■ Source material:
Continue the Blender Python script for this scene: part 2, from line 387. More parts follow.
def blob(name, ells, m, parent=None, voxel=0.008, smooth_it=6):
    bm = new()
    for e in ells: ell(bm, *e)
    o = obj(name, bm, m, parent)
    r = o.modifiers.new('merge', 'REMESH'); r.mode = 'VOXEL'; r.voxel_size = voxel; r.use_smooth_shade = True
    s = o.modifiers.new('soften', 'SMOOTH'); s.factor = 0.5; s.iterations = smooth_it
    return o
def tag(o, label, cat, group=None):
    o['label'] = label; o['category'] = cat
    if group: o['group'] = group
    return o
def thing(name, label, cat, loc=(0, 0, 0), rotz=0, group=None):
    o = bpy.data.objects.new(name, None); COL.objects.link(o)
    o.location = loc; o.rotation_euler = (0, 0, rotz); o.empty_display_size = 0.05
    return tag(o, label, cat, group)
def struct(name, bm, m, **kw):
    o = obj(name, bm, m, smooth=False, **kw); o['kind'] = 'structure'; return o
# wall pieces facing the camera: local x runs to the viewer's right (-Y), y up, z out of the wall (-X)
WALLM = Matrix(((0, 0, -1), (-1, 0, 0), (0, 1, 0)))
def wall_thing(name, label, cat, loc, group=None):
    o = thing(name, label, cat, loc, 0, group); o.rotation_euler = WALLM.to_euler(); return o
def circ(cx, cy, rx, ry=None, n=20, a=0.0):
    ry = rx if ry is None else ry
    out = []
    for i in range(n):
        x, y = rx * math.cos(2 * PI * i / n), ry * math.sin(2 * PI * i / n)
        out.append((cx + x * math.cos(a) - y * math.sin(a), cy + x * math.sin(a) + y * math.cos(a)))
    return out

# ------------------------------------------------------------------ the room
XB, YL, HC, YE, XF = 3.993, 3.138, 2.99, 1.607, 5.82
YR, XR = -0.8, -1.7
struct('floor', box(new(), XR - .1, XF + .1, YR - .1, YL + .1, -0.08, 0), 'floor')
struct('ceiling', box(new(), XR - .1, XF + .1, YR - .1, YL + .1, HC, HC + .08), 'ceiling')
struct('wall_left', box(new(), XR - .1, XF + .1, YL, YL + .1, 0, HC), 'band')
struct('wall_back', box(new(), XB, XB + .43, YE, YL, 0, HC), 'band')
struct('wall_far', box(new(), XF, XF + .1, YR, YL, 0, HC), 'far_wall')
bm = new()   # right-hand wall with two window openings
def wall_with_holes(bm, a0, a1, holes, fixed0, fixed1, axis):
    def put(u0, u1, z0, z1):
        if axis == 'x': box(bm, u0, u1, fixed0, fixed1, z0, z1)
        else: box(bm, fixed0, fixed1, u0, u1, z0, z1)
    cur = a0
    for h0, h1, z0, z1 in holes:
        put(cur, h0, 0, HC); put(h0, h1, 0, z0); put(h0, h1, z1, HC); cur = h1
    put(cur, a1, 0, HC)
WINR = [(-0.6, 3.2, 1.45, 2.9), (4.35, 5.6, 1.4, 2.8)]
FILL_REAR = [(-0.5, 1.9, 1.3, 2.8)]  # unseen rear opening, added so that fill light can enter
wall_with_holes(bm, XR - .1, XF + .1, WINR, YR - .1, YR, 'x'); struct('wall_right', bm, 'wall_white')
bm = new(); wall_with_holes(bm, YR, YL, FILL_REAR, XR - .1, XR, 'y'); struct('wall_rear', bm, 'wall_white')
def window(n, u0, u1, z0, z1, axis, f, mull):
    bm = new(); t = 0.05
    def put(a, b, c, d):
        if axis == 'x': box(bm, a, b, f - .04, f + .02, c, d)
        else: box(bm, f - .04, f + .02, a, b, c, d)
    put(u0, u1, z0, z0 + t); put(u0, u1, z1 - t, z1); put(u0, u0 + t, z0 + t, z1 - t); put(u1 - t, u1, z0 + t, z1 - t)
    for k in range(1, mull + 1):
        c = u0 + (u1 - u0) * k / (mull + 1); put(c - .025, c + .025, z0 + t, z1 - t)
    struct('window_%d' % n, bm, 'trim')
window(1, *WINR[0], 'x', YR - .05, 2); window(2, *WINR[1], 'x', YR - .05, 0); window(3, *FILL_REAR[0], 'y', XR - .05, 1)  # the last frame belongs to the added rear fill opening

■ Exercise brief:
Retype the whole listing above exactly.

■ Task answer:
Continue the Blender Python script for this scene: part 2, from line 387. More parts follow.
def blob(name, ells, m, parent=None, voxel=0.008, smooth_it=6):
    bm = new()
    for e in ells: ell(bm, *e)
    o = obj(name, bm, m, parent)
    r = o.modifiers.new('merge', 'REMESH'); r.mode = 'VOXEL'; r.voxel_size = voxel; r.use_smooth_shade = True
    s = o.modifiers.new('soften', 'SMOOTH'); s.factor = 0.5; s.iterations = smooth_it
    return o
def tag(o, label, cat, group=None):
    o['label'] = label; o['category'] = cat
    if group: o['group'] = group
    return o
def thing(name, label, cat, loc=(0, 0, 0), rotz=0, group=None):
    o = bpy.data.objects.new(name, None); COL.objects.link(o)
    o.location = loc; o.rotation_euler = (0, 0, rotz); o.empty_display_size = 0.05
    return tag(o, label, cat, group)
def struct(name, bm, m, **kw):
    o = obj(name, bm, m, smooth=False, **kw); o['kind'] = 'structure'; return o
# wall pieces facing the camera: local x runs to the viewer's right (-Y), y up, z out of the wall (-X)
WALLM = Matrix(((0, 0, -1), (-1, 0, 0), (0, 1, 0)))
def wall_thing(name, label, cat, loc, group=None):
    o = thing(name, label, cat, loc, 0, group); o.rotation_euler = WALLM.to_euler(); return o
def circ(cx, cy, rx, ry=None, n=20, a=0.0):
    ry = rx if ry is None else ry
    out = []
    for i in range(n):
        x, y = rx * math.cos(2 * PI * i / n), ry * math.sin(2 * PI * i / n)
        out.append((cx + x * math.cos(a) - y * math.sin(a), cy + x * math.sin(a) + y * math.cos(a)))
    return out

# ------------------------------------------------------------------ the room
XB, YL, HC, YE, XF = 3.993, 3.138, 2.99, 1.607, 5.82
YR, XR = -0.8, -1.7
struct('floor', box(new(), XR - .1, XF + .1, YR - .1, YL + .1, -0.08, 0), 'floor')
struct('ceiling', box(new(), XR - .1, XF + .1, YR - .1, YL + .1, HC, HC + .08), 'ceiling')
struct('wall_left', box(new(), XR - .1, XF + .1, YL, YL + .1, 0, HC), 'band')
struct('wall_back', box(new(), XB, XB + .43, YE, YL, 0, HC), 'band')
struct('wall_far', box(new(), XF, XF + .1, YR, YL, 0, HC), 'far_wall')
bm = new()   # right-hand wall with two window openings
def wall_with_holes(bm, a0, a1, holes, fixed0, fixed1, axis):
    def put(u0, u1, z0, z1):
        if axis == 'x': box(bm, u0, u1, fixed0, fixed1, z0, z1)
        else: box(bm, fixed0, fixed1, u0, u1, z0, z1)
    cur = a0
    for h0, h1, z0, z1 in holes:
        put(cur, h0, 0, HC); put(h0, h1, 0, z0); put(h0, h1, z1, HC); cur = h1
    put(cur, a1, 0, HC)
WINR = [(-0.6, 3.2, 1.45, 2.9), (4.35, 5.6, 1.4, 2.8)]
FILL_REAR = [(-0.5, 1.9, 1.3, 2.8)]  # unseen rear opening, added so that fill light can enter
wall_with_holes(bm, XR - .1, XF + .1, WINR, YR - .1, YR, 'x'); struct('wall_right', bm, 'wall_white')
bm = new(); wall_with_holes(bm, YR, YL, FILL_REAR, XR - .1, XR, 'y'); struct('wall_rear', bm, 'wall_white')
def window(n, u0, u1, z0, z1, axis, f, mull):
    bm = new(); t = 0.05
    def put(a, b, c, d):
        if axis == 'x': box(bm, a, b, f - .04, f + .02, c, d)
        else: box(bm, f - .04, f + .02, a, b, c, d)
    put(u0, u1, z0, z0 + t); put(u0, u1, z1 - t, z1); put(u0, u0 + t, z0 + t, z1 - t); put(u1 - t, u1, z0 + t, z1 - t)
    for k in range(1, mull + 1):
        c = u0 + (u1 - u0) * k / (mull + 1); put(c - .025, c + .025, z0 + t, z1 - t)
    struct('window_%d' % n, bm, 'trim')
window(1, *WINR[0], 'x', YR - .05, 2); window(2, *WINR[1], 'x', YR - .05, 0); window(3, *FILL_REAR[0], 'y', XR - .05, 1)  # the last frame belongs to the added rear fill opening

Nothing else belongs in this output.